======== Data excerpt

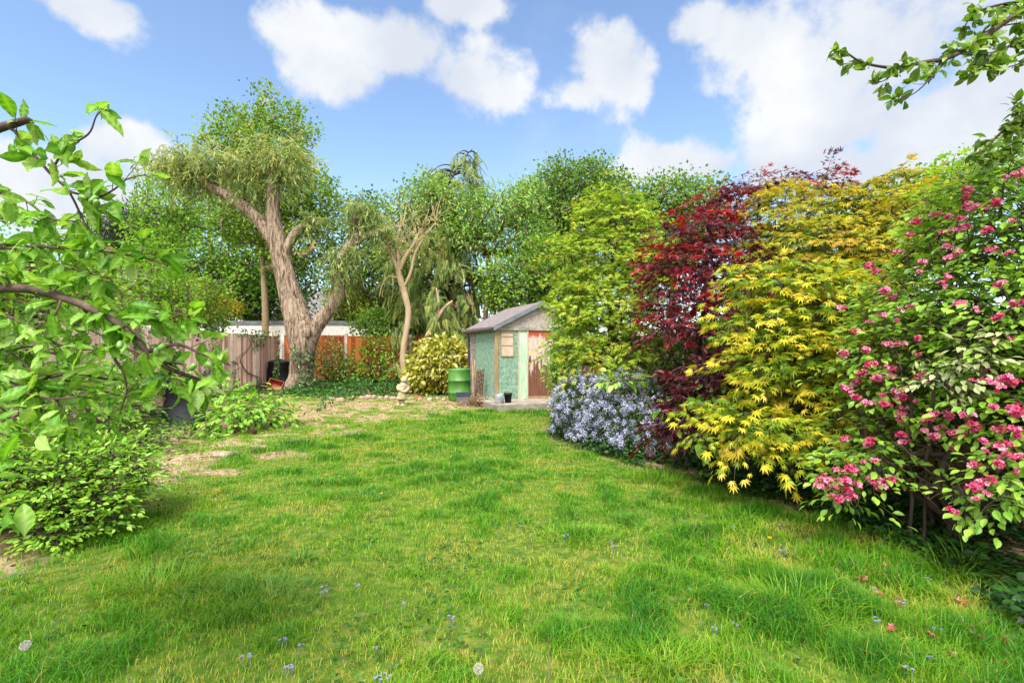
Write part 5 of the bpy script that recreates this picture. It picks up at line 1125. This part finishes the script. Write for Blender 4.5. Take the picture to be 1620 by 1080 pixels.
# apple tree overhanging from the neighbour's side
apple = thing('apple_tree', 'apple tree branches with small leaves overhanging against the sky', 'tree', (5.6, 3.0, 0))
AP = [dict(p=[np.array([5.6, 3.0, -.05]), np.array([5.5, 3.0, 1.4]), np.array([5.0, 3.0, 2.6]), np.array([4.2, 3.0, 3.2]), (1680, -10, 3.0)], r=(.12, .022), skip=.9),
      dict(p=[(1680, -10, 3.0), (1620, 15, 3.0), (1580, 42, 3.0), (1545, 65, 2.95), (1505, 90, 2.9), (1455, 100, 2.9), (1420, 107, 2.9), (1390, 105, 2.88), (1360, 97, 2.88), (1338, 83, 2.88), (1320, 76, 2.88)], r=(.018, .003), skip=.15, gap=.085),
      dict(p=[(1495, 94, 2.9), (1474, 122, 2.88), (1446, 148, 2.86), (1412, 162, 2.86)], r=(.005, .002), gap=.09),
      dict(p=[(1424, 108, 2.9), (1398, 128, 2.9), (1372, 132, 2.9)], r=(.004, .0015), gap=.08),
      dict(p=[(1680, -10, 3.0), (1630, 0, 3.05), (1580, 8, 3.05), (1540, 22, 3.0), (1525, 45, 3.0)], r=(.010, .003)),
      dict(p=[(1690, 50, 3.0), (1630, 62, 2.95), (1585, 80, 2.95), (1550, 108, 2.92), (1530, 122, 2.92)], r=(.009, .002)),
      dict(p=[(1590, 75, 2.95), (1560, 85, 2.9), (1520, 80, 2.9), (1500, 70, 2.9)], r=(.004, .002)),
      dict(p=[(1690, 80, 3.0), (1640, 95, 2.95), (1600, 105, 2.92), (1570, 115, 2.9)], r=(.006, .002)),
      dict(p=[(1690, 20, 3.2), (1620, 35, 3.2), (1560, 50, 3.2), (1540, 90, 3.2)], r=(.006, .002)),
      dict(p=[np.array([4.2, 3.0, 3.0]), (1690, 180, 3.4), (1630, 185, 3.4), (1590, 205, 3.4), (1560, 235, 3.4), (1540, 250, 3.4)], r=(.02, .003), gap=.055),
      dict(p=[(1630, 185, 3.4), (1610, 220, 3.4), (1590, 250, 3.4), (1560, 262, 3.4)], r=(.007, .002), gap=.05),
      dict(p=[(1660, 190, 3.4), (1615, 175, 3.4), (1600, 160, 3.4)], r=(.006, .002))]
leafy_branches(apple, AP, BARK_DARK, LF_APPLE, T_OVAL, .068, (6, 10), .055, spur=.05, droop=.15)

# ------------------------------------------------------------------ left border shrubs
plant('mounded_shrub', 'dense low mound of small bright green leaves at the lawn edge', 'shrub', (-3.75, 4.3, 0), [E(60, 760, 4.0, 100, 60), E(150, 740, 4.3, 90, 56), E(30, 720, 4.2, 90, 50), E(190, 760, 4.2, 46, 46), E(90, 820, 3.8, 60, 40), E(-60, 760, 4.2, 100, 80), E(150, 800, 4.0, 60, 40)], 880, .075, LF_SHRUB, BARK_DARK, T_LEAF, .048, 14, 'spray', .1, stems=9, rtip=.003, L=.2, step=.15, shell=.7, parts=('stem', 'foliage'), kw=dict(droop=.15, width=.35, base=.68, tipgain=.5, lift=.25, leafdrop=.15))
plant('low_shrub', 'dark leafy shrub between the mound and the black compost bin', 'shrub', (-5.2, 7.2, 0), [E(170, 655, 7.2, 62, 36), E(232, 697, 7.0, 40, 20), E(140, 670, 6.6, 60, 40)], 210, .14, LF_MID, BARK_DARK, T_LEAF, .085, 9, 'spray', .1, stems=6, rtip=.003, L=.3, step=.2, parts=('stem', 'foliage'), kw=dict(droop=.3, base=.3))
plant('low_shrub', 'light green shrub growing up the weathered fence behind the bin', 'shrub', (-6.6, 9.0, 0), [E(215, 605, 9.6, 50, 30), E(275, 600, 10.2, 36, 18), E(180, 600, 8.4, 50, 40)], 150, .18, LF_SHRUB, BARK_DARK, T_LEAF, .09, 10, 'spray', .1, stems=5, rtip=.003, L=.32, step=.2, parts=('stem', 'foliage'), kw=dict(droop=.3, base=.6))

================

Set exercise
Transcribe the whole listing, character for character, but not its images.

Finished task
Write part 5 of the bpy script that recreates this picture. It picks up at line 1125. This part finishes the script. Write for Blender 4.5. Take the picture to be 1620 by 1080 pixels.
# apple tree overhanging from the neighbour's side
apple = thing('apple_tree', 'apple tree branches with small leaves overhanging against the sky', 'tree', (5.6, 3.0, 0))
AP = [dict(p=[np.array([5.6, 3.0, -.05]), np.array([5.5, 3.0, 1.4]), np.array([5.0, 3.0, 2.6]), np.array([4.2, 3.0, 3.2]), (1680, -10, 3.0)], r=(.12, .022), skip=.9),
      dict(p=[(1680, -10, 3.0), (1620, 15, 3.0), (1580, 42, 3.0), (1545, 65, 2.95), (1505, 90, 2.9), (1455, 100, 2.9), (1420, 107, 2.9), (1390, 105, 2.88), (1360, 97, 2.88), (1338, 83, 2.88), (1320, 76, 2.88)], r=(.018, .003), skip=.15, gap=.085),
      dict(p=[(1495, 94, 2.9), (1474, 122, 2.88), (1446, 148, 2.86), (1412, 162, 2.86)], r=(.005, .002), gap=.09),
      dict(p=[(1424, 108, 2.9), (1398, 128, 2.9), (1372, 132, 2.9)], r=(.004, .0015), gap=.08),
      dict(p=[(1680, -10, 3.0), (1630, 0, 3.05), (1580, 8, 3.05), (1540, 22, 3.0), (1525, 45, 3.0)], r=(.010, .003)),
      dict(p=[(1690, 50, 3.0), (1630, 62, 2.95), (1585, 80, 2.95), (1550, 108, 2.92), (1530, 122, 2.92)], r=(.009, .002)),
      dict(p=[(1590, 75, 2.95), (1560, 85, 2.9), (1520, 80, 2.9), (1500, 70, 2.9)], r=(.004, .002)),
      dict(p=[(1690, 80, 3.0), (1640, 95, 2.95), (1600, 105, 2.92), (1570, 115, 2.9)], r=(.006, .002)),
      dict(p=[(1690, 20, 3.2), (1620, 35, 3.2), (1560, 50, 3.2), (1540, 90, 3.2)], r=(.006, .002)),
      dict(p=[np.array([4.2, 3.0, 3.0]), (1690, 180, 3.4), (1630, 185, 3.4), (1590, 205, 3.4), (1560, 235, 3.4), (1540, 250, 3.4)], r=(.02, .003), gap=.055),
      dict(p=[(1630, 185, 3.4), (1610, 220, 3.4), (1590, 250, 3.4), (1560, 262, 3.4)], r=(.007, .002), gap=.05),
      dict(p=[(1660, 190, 3.4), (1615, 175, 3.4), (1600, 160, 3.4)], r=(.006, .002))]
leafy_branches(apple, AP, BARK_DARK, LF_APPLE, T_OVAL, .068, (6, 10), .055, spur=.05, droop=.15)

# ------------------------------------------------------------------ left border shrubs
plant('mounded_shrub', 'dense low mound of small bright green leaves at the lawn edge', 'shrub', (-3.75, 4.3, 0), [E(60, 760, 4.0, 100, 60), E(150, 740, 4.3, 90, 56), E(30, 720, 4.2, 90, 50), E(190, 760, 4.2, 46, 46), E(90, 820, 3.8, 60, 40), E(-60, 760, 4.2, 100, 80), E(150, 800, 4.0, 60, 40)], 880, .075, LF_SHRUB, BARK_DARK, T_LEAF, .048, 14, 'spray', .1, stems=9, rtip=.003, L=.2, step=.15, shell=.7, parts=('stem', 'foliage'), kw=dict(droop=.15, width=.35, base=.68, tipgain=.5, lift=.25, leafdrop=.15))
plant('low_shrub', 'dark leafy shrub between the mound and the black compost bin', 'shrub', (-5.2, 7.2, 0), [E(170, 655, 7.2, 62, 36), E(232, 697, 7.0, 40, 20), E(140, 670, 6.6, 60, 40)], 210, .14, LF_MID, BARK_DARK, T_LEAF, .085, 9, 'spray', .1, stems=6, rtip=.003, L=.3, step=.2, parts=('stem', 'foliage'), kw=dict(droop=.3, base=.3))
plant('low_shrub', 'light green shrub growing up the weathered fence behind the bin', 'shrub', (-6.6, 9.0, 0), [E(215, 605, 9.6, 50, 30), E(275, 600, 10.2, 36, 18), E(180, 600, 8.4, 50, 40)], 150, .18, LF_SHRUB, BARK_DARK, T_LEAF, .09, 10, 'spray', .1, stems=5, rtip=.003, L=.32, step=.2, parts=('stem', 'foliage'), kw=dict(droop=.3, base=.6))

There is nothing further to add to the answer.